Dataset content:

■ ■ ■ ■

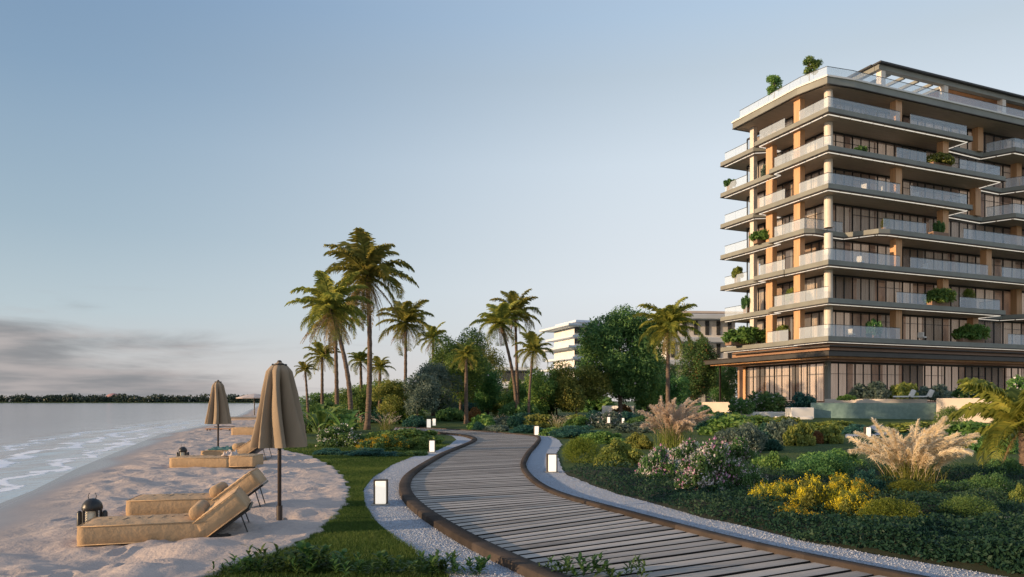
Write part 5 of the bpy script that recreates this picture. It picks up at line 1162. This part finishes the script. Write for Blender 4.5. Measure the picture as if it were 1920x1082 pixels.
# ================================================================ GROUND COVER, GRASS, TUFTS
rg = np.random.default_rng(5); n = 130000
y = 5.2+(21-5.2)*rg.random(n)**1.35; x0 = grav_r(y)+.02; x1 = np.maximum(x0+1., .80*y); x = x0+(x1-x0)*rg.random(n)
keep = (y < 17.5+1.5*vnoise(x, y, 12)); x, y = x[keep], y[keep]; e = np.clip((x-grav_r(y))/.35, 0, 1)
hh = (.05+.24*vnoise(x*1.1, y*1.1, 21)**1.3+.17*vnoise(x*3.3, y*3.3, 22))*(.35+.65*e)
P = np.stack([x+rg.normal(size=len(x))*.03, y, hh*(.55+.5*rg.random(len(x)))], 1)
V, Fc = leaves(P, .028, rg, up=.7, asp=.5); r_ = np.clip(vnoise(x*.9, y*.9, 31)*.6+rg.random(len(x))*.5, 0, 1); o = npmesh('ground_cover', V, Fc, 4, M['cover'], r=r_); tag(o, 'dark leafy ground cover carpet between the gravel and the flower border', 'ground cover', kind='stuff')
# mound under the leaves
ys_ = np.arange(5.2, 18.6, .15); tt = np.linspace(0, 1, 70); YY, TT = np.meshgrid(ys_, tt, indexing='ij'); x0 = grav_r(YY)+.02; XX = x0+(np.maximum(x0+1., .82*YY)-x0)*TT; e = np.clip((XX-grav_r(YY))/.35, 0, 1)*np.clip((18.5-YY)/.8, 0, 1)
ZZ = .006+(.05+.24*vnoise(XX*1.1, YY*1.1, 21)**1.3+.17*vnoise(XX*3.3, YY*3.3, 22))*.55*e
o = npmesh('planting_soil', np.stack([XX, YY, ZZ], -1).reshape(-1, 3), gridfaces(*XX.shape), 4, mk('planting_soil', (.018, .026, .014), (.010, .014, .008), .95, 6, .8, 20), smooth=True); tag(o, 'dark soil mounded under the ground cover', 'soil', kind='structure')
# grass blades near the camera
n = 150000; y = 5.6+(30-5.6)*rg.random(n)**2.0; x0 = sand_x(y)-.03; x1 = grav_l(np.minimum(y, 33))+.02; x = x0+(x1-x0)*rg.random(n)
hgt = rg.uniform(.022, .062, n)*(.7+.6*vnoise(x*1.5, y*1.5, 6)); a = rg.uniform(0, 6.28, n); w_ = .0028+.0008*y*.35; dx = np.cos(a)*w_; dy = np.sin(a)*w_; lx = rg.normal(size=n)*.35*hgt; ly = rg.normal(size=n)*.35*hgt
V = np.stack([np.stack([x-dx, y-dy, 0*x], 1), np.stack([x+dx, y+dy, 0*x], 1), np.stack([x+lx, y+ly, hgt], 1)], 1).reshape(-1, 3)
o = npmesh('grass', V, np.arange(n*3).reshape(-1, 3), 3, M['blade'], r=np.clip(vnoise(x*.8, y*.8, 7)*.6+rg.random(n)*.4, 0, 1)); tag(o, 'short green lawn grass between the beach and the gravel', 'grass', kind='stuff')
def tuft_mesh(seed, n=34, narrow=.016):
    rng = np.random.default_rng(seed); V = []; Fs = []
    for st in range(5):
        c = np.array([rng.normal()*.05, rng.normal()*.05, 0]); H = rng.uniform(.12, .24); lean = rng.normal(size=2)*.05
        for i in range(n//3):
            f = (i+1)/(n//3); o_ = c+np.array([lean[0]*f, lean[1]*f, H*f*.8]); az = i*2.4+rng.random(); e = rng.uniform(.35, .9)+f*.4; L_ = rng.uniform(.07, .13)*(1.1-.35*f); h = np.array([math.cos(az), math.sin(az), 0]); sd2 = np.array([-math.sin(az), math.cos(az), 0])
            p = o_.copy(); k0 = len(V)
            for j in range(5):
                g_ = j/4; wv = narrow*math.sin(PI*(g_*.85+.12)); V += [p-sd2*wv, p+sd2*wv]; p = p+(h*math.cos(e)+np.array([0, 0, math.sin(e)]))*L_/4; e -= .28
            for j in range(4): a_ = k0+j*2; Fs.append((a_, a_+1, a_+3, a_+2))
    o = npmesh('young_plant', V, Fs, 4, M['tuft'], smooth=True, r=np.repeat(rng.random(len(Fs)//4), 4)[:len(Fs)]); m = o.data; bpy.data.objects.remove(o); return m
tm = [tuft_mesh(i, 34 if i % 2 else 42, .012+.004*(i % 3)) for i in range(5)]
GL = 'young leafy plants along the bottom of the view'
TF = [(418, 1080, 26, 'small young plant at the far left end of the bottom row'), (450, 1078, 34, 'young plant second from the left on the sand edge'), (478, 1078, 30, 'low young plant third from the left'), (505, 1074, 46, 'tall spiky young plant at the sand corner'), (528, 1078, 36, 'bushy young plant just right of the tall spiky one'), (548, 1072, 48, 'leafy young plant in the densest part of the left clump'), (572, 1078, 34, 'dark low plant in the left clump'), (592, 1070, 50, 'tallest leafy plant in the middle of the left clump'), (615, 1074, 44, 'feathery plant at the right side of the left clump'), (636, 1077, 34, 'small plant closing the left clump at its right end'),
      (668, 1080, 34, 'separate young plant on the lawn, first right of the left clump'), (700, 1081, 24, 'tiny low plant on the lawn in the bottom row'), (735, 1079, 40, 'separate yellow green plant in the middle of the lawn edge'), (765, 1082, 22, 'tiny plant right of the yellow green one'), (805, 1078, 38, 'plant on the corner of lawn and gravel'), (828, 1076, 38, 'dark spiky plant where lawn meets gravel'), (855, 1080, 34, 'spiky plant on the gravel beside the lawn corner'), (897, 1079, 34, 'lone young plant on the gravel'), (1032, 1082, 24, 'low plant at the foot of the left kerb end'), (1052, 1080, 32, 'plant in front of the boardwalk, left of three'), (1080, 1082, 22, 'tiny plant between two larger ones before the boardwalk'), (1112, 1079, 44, 'largest light green plant in front of the boardwalk'), (1145, 1083, 22, 'flat plant right of the largest one before the boardwalk'), (1182, 1080, 36, 'dark plant in front of the boardwalk, farthest right')]
for i, (X, Y, hp, lab) in enumerate(TF):
    b = gp(X, Y); zz = .01
    if X > 1040:
        b = gp(X, Y, .06); zz = .06
    o = obj('young_plant', tm[i % 5], None, (b.x, b.y, zz)); s_ = hp/F*b.y/.19; o.scale = (s_, s_, s_); o.rotation_euler = (0, 0, rnd.uniform(0, 6)); tag(o, lab, 'young plant', GL)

■ ■ ■ ■

What you should do: Write the full listing out again with every line unchanged, but include no pictures.

Solution below:
Write part 5 of the bpy script that recreates this picture. It picks up at line 1162. This part finishes the script. Write for Blender 4.5. Measure the picture as if it were 1920x1082 pixels.
# ================================================================ GROUND COVER, GRASS, TUFTS
rg = np.random.default_rng(5); n = 130000
y = 5.2+(21-5.2)*rg.random(n)**1.35; x0 = grav_r(y)+.02; x1 = np.maximum(x0+1., .80*y); x = x0+(x1-x0)*rg.random(n)
keep = (y < 17.5+1.5*vnoise(x, y, 12)); x, y = x[keep], y[keep]; e = np.clip((x-grav_r(y))/.35, 0, 1)
hh = (.05+.24*vnoise(x*1.1, y*1.1, 21)**1.3+.17*vnoise(x*3.3, y*3.3, 22))*(.35+.65*e)
P = np.stack([x+rg.normal(size=len(x))*.03, y, hh*(.55+.5*rg.random(len(x)))], 1)
V, Fc = leaves(P, .028, rg, up=.7, asp=.5); r_ = np.clip(vnoise(x*.9, y*.9, 31)*.6+rg.random(len(x))*.5, 0, 1); o = npmesh('ground_cover', V, Fc, 4, M['cover'], r=r_); tag(o, 'dark leafy ground cover carpet between the gravel and the flower border', 'ground cover', kind='stuff')
# mound under the leaves
ys_ = np.arange(5.2, 18.6, .15); tt = np.linspace(0, 1, 70); YY, TT = np.meshgrid(ys_, tt, indexing='ij'); x0 = grav_r(YY)+.02; XX = x0+(np.maximum(x0+1., .82*YY)-x0)*TT; e = np.clip((XX-grav_r(YY))/.35, 0, 1)*np.clip((18.5-YY)/.8, 0, 1)
ZZ = .006+(.05+.24*vnoise(XX*1.1, YY*1.1, 21)**1.3+.17*vnoise(XX*3.3, YY*3.3, 22))*.55*e
o = npmesh('planting_soil', np.stack([XX, YY, ZZ], -1).reshape(-1, 3), gridfaces(*XX.shape), 4, mk('planting_soil', (.018, .026, .014), (.010, .014, .008), .95, 6, .8, 20), smooth=True); tag(o, 'dark soil mounded under the ground cover', 'soil', kind='structure')
# grass blades near the camera
n = 150000; y = 5.6+(30-5.6)*rg.random(n)**2.0; x0 = sand_x(y)-.03; x1 = grav_l(np.minimum(y, 33))+.02; x = x0+(x1-x0)*rg.random(n)
hgt = rg.uniform(.022, .062, n)*(.7+.6*vnoise(x*1.5, y*1.5, 6)); a = rg.uniform(0, 6.28, n); w_ = .0028+.0008*y*.35; dx = np.cos(a)*w_; dy = np.sin(a)*w_; lx = rg.normal(size=n)*.35*hgt; ly = rg.normal(size=n)*.35*hgt
V = np.stack([np.stack([x-dx, y-dy, 0*x], 1), np.stack([x+dx, y+dy, 0*x], 1), np.stack([x+lx, y+ly, hgt], 1)], 1).reshape(-1, 3)
o = npmesh('grass', V, np.arange(n*3).reshape(-1, 3), 3, M['blade'], r=np.clip(vnoise(x*.8, y*.8, 7)*.6+rg.random(n)*.4, 0, 1)); tag(o, 'short green lawn grass between the beach and the gravel', 'grass', kind='stuff')
def tuft_mesh(seed, n=34, narrow=.016):
    rng = np.random.default_rng(seed); V = []; Fs = []
    for st in range(5):
        c = np.array([rng.normal()*.05, rng.normal()*.05, 0]); H = rng.uniform(.12, .24); lean = rng.normal(size=2)*.05
        for i in range(n//3):
            f = (i+1)/(n//3); o_ = c+np.array([lean[0]*f, lean[1]*f, H*f*.8]); az = i*2.4+rng.random(); e = rng.uniform(.35, .9)+f*.4; L_ = rng.uniform(.07, .13)*(1.1-.35*f); h = np.array([math.cos(az), math.sin(az), 0]); sd2 = np.array([-math.sin(az), math.cos(az), 0])
            p = o_.copy(); k0 = len(V)
            for j in range(5):
                g_ = j/4; wv = narrow*math.sin(PI*(g_*.85+.12)); V += [p-sd2*wv, p+sd2*wv]; p = p+(h*math.cos(e)+np.array([0, 0, math.sin(e)]))*L_/4; e -= .28
            for j in range(4): a_ = k0+j*2; Fs.append((a_, a_+1, a_+3, a_+2))
    o = npmesh('young_plant', V, Fs, 4, M['tuft'], smooth=True, r=np.repeat(rng.random(len(Fs)//4), 4)[:len(Fs)]); m = o.data; bpy.data.objects.remove(o); return m
tm = [tuft_mesh(i, 34 if i % 2 else 42, .012+.004*(i % 3)) for i in range(5)]
GL = 'young leafy plants along the bottom of the view'
TF = [(418, 1080, 26, 'small young plant at the far left end of the bottom row'), (450, 1078, 34, 'young plant second from the left on the sand edge'), (478, 1078, 30, 'low young plant third from the left'), (505, 1074, 46, 'tall spiky young plant at the sand corner'), (528, 1078, 36, 'bushy young plant just right of the tall spiky one'), (548, 1072, 48, 'leafy young plant in the densest part of the left clump'), (572, 1078, 34, 'dark low plant in the left clump'), (592, 1070, 50, 'tallest leafy plant in the middle of the left clump'), (615, 1074, 44, 'feathery plant at the right side of the left clump'), (636, 1077, 34, 'small plant closing the left clump at its right end'),
      (668, 1080, 34, 'separate young plant on the lawn, first right of the left clump'), (700, 1081, 24, 'tiny low plant on the lawn in the bottom row'), (735, 1079, 40, 'separate yellow green plant in the middle of the lawn edge'), (765, 1082, 22, 'tiny plant right of the yellow green one'), (805, 1078, 38, 'plant on the corner of lawn and gravel'), (828, 1076, 38, 'dark spiky plant where lawn meets gravel'), (855, 1080, 34, 'spiky plant on the gravel beside the lawn corner'), (897, 1079, 34, 'lone young plant on the gravel'), (1032, 1082, 24, 'low plant at the foot of the left kerb end'), (1052, 1080, 32, 'plant in front of the boardwalk, left of three'), (1080, 1082, 22, 'tiny plant between two larger ones before the boardwalk'), (1112, 1079, 44, 'largest light green plant in front of the boardwalk'), (1145, 1083, 22, 'flat plant right of the largest one before the boardwalk'), (1182, 1080, 36, 'dark plant in front of the boardwalk, farthest right')]
for i, (X, Y, hp, lab) in enumerate(TF):
    b = gp(X, Y); zz = .01
    if X > 1040:
        b = gp(X, Y, .06); zz = .06
    o = obj('young_plant', tm[i % 5], None, (b.x, b.y, zz)); s_ = hp/F*b.y/.19; o.scale = (s_, s_, s_); o.rotation_euler = (0, 0, rnd.uniform(0, 6)); tag(o, lab, 'young plant', GL)